Ian Kelly ian.g.kelly at gmail.com
Wed Feb 25 01:02:12 EST 2015


On Tue, Feb 24, 2015 at 10:54 PM, Chris Angelico <rosuav at gmail.com> wrote:
> On Wed, Feb 25, 2015 at 4:46 PM, Marko Rauhamaa <marko at pacujo.net> wrote:
>> Marcos Almeida Azevedo <marcos.al.azevedo at gmail.com>:
>>
>>> Synchronized methods in Java really makes programming life simpler.
>>> But I think it is standard practice to avoid this if there is a
>>> lighter alternative as synchronized methods are slow. Worse case I
>>> used double checked locking.
>>
>> I have yet to see code whose performance suffers from too much locking.
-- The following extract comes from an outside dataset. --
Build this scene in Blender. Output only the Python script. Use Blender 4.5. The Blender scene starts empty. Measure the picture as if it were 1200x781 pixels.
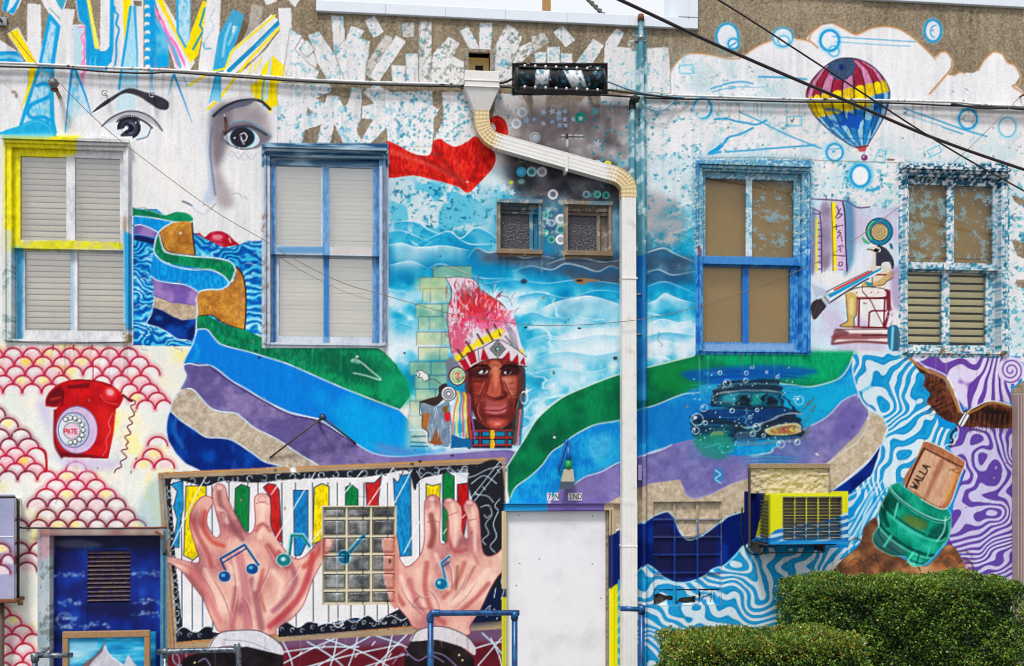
import bpy, bmesh, math, random
import numpy as np
from mathutils import Vector

# ---------------------------------------------------------------- camera, sky, sun, exposure
scene = bpy.context.scene
COL = scene.collection
F = 1200.0                      # focal length in photograph pixels (photograph 1200 x 781)
YH = 535.0                      # eye level in the photograph
THETA = math.atan(F / 10700.0)  # the wall falls away slightly to the right
D = F * 0.0075                  # distance to the wall along the view axis, metres
CAMZ = 2.5
CX, CY = -D * math.sin(THETA),-D * math.cos(THETA)
cam_data = bpy.data.cameras.new('camera')
cam = bpy.data.objects.new('camera', cam_data); COL.objects.link(cam)
cam.location = (CX, CY, CAMZ)
cam.rotation_euler = (math.radians(90),0,-THETA)
cam_data.sensor_width = 36.0; cam_data.lens = 36.0 * F / 1200.0
cam_data.shift_y = (YH - 390.5) / 1200.0
cam_data.clip_start = .05; cam_data.clip_end = 3000
scene.camera = cam

world = bpy.data.worlds.new('World'); scene.world = world; world.use_nodes = True
wn = world.node_tree; bg = wn.nodes['Background']
sky = wn.nodes.new('ShaderNodeTexSky'); sky.sky_type = 'NISHITA'; sky.sun_disc = False
SUN_EL, SUN_AZ = math.radians(60), math.radians(206)     # from the street side, a little left
sky.sun_elevation = SUN_EL; sky.sun_rotation = SUN_AZ
sky.dust_density = 4.0; sky.air_density = 1.0; sky.ozone_density = 1.0
# thin bright overcast: an even veil of white cloud with soft breaks over the clear sky
wtc = wn.nodes.new('ShaderNodeTexCoord'); wno = wn.nodes.new('ShaderNodeTexNoise'); wno.inputs['Scale'].default_value = 2.2; wno.inputs['Detail'].default_value = 6
wn.links.new(wtc.outputs['Generated'], wno.inputs['Vector'])
wmr = wn.nodes.new('ShaderNodeMapRange'); wmr.inputs[1].default_value = .3; wmr.inputs[2].default_value = .7; wmr.inputs[3].default_value = .72; wmr.inputs[4].default_value = .94; wn.links.new(wno.outputs['Fac'], wmr.inputs[0])
wmx = wn.nodes.new('ShaderNodeMix'); wmx.data_type = 'RGBA'; wmx.inputs['B'].default_value = (5.0,5.05,5.2,1)
wn.links.new(wmr.outputs[0], wmx.inputs['Factor']); wn.links.new(sky.outputs[0], wmx.inputs['A']); wn.links.new(wmx.outputs['Result'], bg.inputs[0])
bg.inputs[1].default_value = .13

sun_data = bpy.data.lights.new('sun', 'SUN'); sun_data.energy = 2.0; sun_data.angle = math.radians(11); sun_data.color = (1, .965, .92)
sun = bpy.data.objects.new('sun', sun_data); COL.objects.link(sun)
sd = Vector((math.sin(SUN_AZ)*math.cos(SUN_EL), math.cos(SUN_AZ)*math.cos(SUN_EL), math.sin(SUN_EL)))
sun.rotation_euler = (-sd).to_track_quat('-Z', 'Y').to_euler(); sun.location = (-4,-8,12)

vs = scene.view_settings
vs.view_transform = 'Standard'; vs.look = 'None'; vs.gamma = 1.0; vs.use_curve_mapping = False
vs.exposure = 0.69
scene.cycles.filter_width = 1.1

# ---------------------------------------------------------------- mural painting
# The mural is worked out as flat paint colours on a fine lattice of wall points (no image file).
PS = 2                                   # paint lattice samples per wall unit
PX0, PY0, PX1, PY1 = -150,-60,1350,870
PW, PH = (PX1 - PX0) * PS,(PY1 - PY0) * PS
rng = np.random.RandomState(7)

def box_blur(a, r):
    if r < 1: return a
    for ax in (0,1):
        pad = [(0,0)] * a.ndim; pad[ax] = (r + 1, r)
        c = np.cumsum(np.pad(a, pad, mode='edge'), axis=ax, dtype=np.float64)
        n = a.shape[ax]
        if ax == 0: a = (c[2*r+1:2*r+1+n] - c[:n]) / (2*r+1)
        else: a = (c[:,2*r+1:2*r+1+n] - c[:, :n]) / (2*r+1)
    return a.astype(np.float32)

def lattice(cw, ch, seed, w=None, h=None):
    w = w or PW; h = h or PH
    r = np.random.RandomState(seed)
    nx, ny = int(w / cw) + 3, int(h / ch) + 3
    g = r.rand(ny, nx).astype(np.float32)
    x = np.arange(w, dtype=np.float32) / cw; y = np.arange(h, dtype=np.float32) / ch
    xi = x.astype(int); yi = y.astype(int)
    fx = x - xi; fy = y - yi
    fx = fx*fx*(3-2*fx); fy = (fy*fy*(3-2*fy))[:, None]
    a = g[:, xi]*(1-fx) + g[:, xi+1]*fx
    return a[yi]*(1-fy) + a[yi+1]*fy

def fbm(cell, seed, octv=4, ax=1.0, gain=0.5):
    s = 0; t = 0; a = 1.0; c = cell * PS
    for k in range(octv):
        if c < 1.2: break
        s = s + a * lattice(max(c*ax,1.2), c, seed*31+k); t += a; a *= gain; c /= 2
    return (s / t).astype(np.float32)

GY, GX = np.mgrid[0:PH,0:PW].astype(np.float32)
GX = GX / PS + PX0; GY = GY / PS + PY0
N_FINE = fbm(3,1,2); N_MED = fbm(14,2,4); N_BIG = fbm(70,3,4); N_SPK = fbm(5,4,3, gain=.8); N_SPK2 = fbm(9,5,4, gain=.75)
N_CLOUD = fbm(46,6,5, ax=2.6); N_W1 = fbm(28,8,3); N_W2 = fbm(28,9,3); N_STROKE = fbm(5,10,3, ax=.35)
N_HSTR = fbm(4,11,3, ax=6)
N_GRAIN = box_blur(rng.rand(PH, PW).astype(np.float32),1)*1.6 - .3; N_STREAK = .5 + (lattice(9,90,17) - .5)*lattice(70,120,18)*1.1 + (lattice(3,40,19) - .5)*lattice(90,80,20)*.5
N_SPK3 = fbm(2.6,21,2, gain=.7); N_K1 = fbm(36,22,2, gain=.3); N_K2 = fbm(22,23,2, gain=.25); N_S1 = fbm(30,12,1); N_S2 = fbm(24,13,1); N_SOFT = fbm(18,14,2)

def C(c):
    return np.array(c, np.float32) / 255.0
CAN = np.empty((PH, PW,3), np.float32)
CAN[:] = C((231,231,233))

def sst(a, b, x):
    t = np.clip((x - a) / (b - a + 1e-9),0,1); return t*t*(3-2*t)

def T(ox, oy, s, pts):
    return [(ox + x*s, oy + y*s) for x, y in pts]

def spl(pts, closed=False, n=10):
    P = np.array(pts, float); m = len(P)
    if m < 3: return P
    out = []
    rngk = range(m if closed else m - 1)
    for i in rngk:
        if closed: p0, p1, p2, p3 = P[i-1], P[i], P[(i+1) % m], P[(i+2) % m]
        else: p0, p1, p2, p3 = P[max(i-1,0)], P[i], P[i+1], P[min(i+2, m-1)]
        t = np.linspace(0,1, n, endpoint=False)[:, None]
        out.append(.5*((2*p1) + (-p0+p2)*t + (2*p0-5*p1+4*p2-p3)*t*t + (-p0+3*p1-3*p2+p3)*t**3))
    if not closed: out.append(P[-1:])
    return np.concatenate(out)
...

>> However, I have seen plenty of code that suffers from anomalies caused
>> by incorrect locking.
>
> Uhh, I have seen *heaps* of code whose performance suffers from too
> much locking. At the coarsest and least intelligent level, a database
> program that couldn't handle concurrency at all, so I wrote an
> application-level semaphore that stopped two people from running it at
> once. You want to use that program? Ask the other guy to close it.
> THAT is a performance problem. And there are plenty of narrower cases,
> where it ends up being a transactions-per-second throughput limiter.

Is the name of that database program "Microsoft Access" perchance?